In the enchanting world of streetlights, there’s a story that unfolds as vivid as the light they cast. This narrative comes to life in the article “Chasing streetlights” on Curbed LA. It’s a tale of a young boy named Glen Norman, who, in the glow of a streetlight, discovered a lifelong fascination.

As a child, Glen Norman’s family home in Westchester boasted a simple concrete post-top model streetlight, adorned with an acorn-shaped luminaire. He still fondly recalls the city technicians who would periodically clean the glass and replace the filament, ensuring that the light never dimmed.

However, in 1957, the Norman family moved to North Hollywood, and this time, their block was devoid of streetlights. The neighborhoods to the north and west enjoyed their warm glow, but Glen’s two-block stretch of Cohasset Street remained unlit. These homes, dating back to 1956, just missed the city ordinance that mandated streetlights in new subdivisions.

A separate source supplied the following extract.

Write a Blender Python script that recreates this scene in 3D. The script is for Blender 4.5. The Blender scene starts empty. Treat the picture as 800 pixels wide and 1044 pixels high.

In 1968, as a teenager, Glen Norman embarked on a mission to document streetlights. Armed with his Kodak Hawkeye Flashfun camera and Verichrome Pan black-and-white film, he rushed to capture the installation of streetlights on freshly paved suburban streets and freeway overpasses in the Valley. The signs of transformation were evident in the curbs and sidewalks being laid, foretelling the arrival of new lights. Streetlights burning during the daytime indicated municipal electrical tests.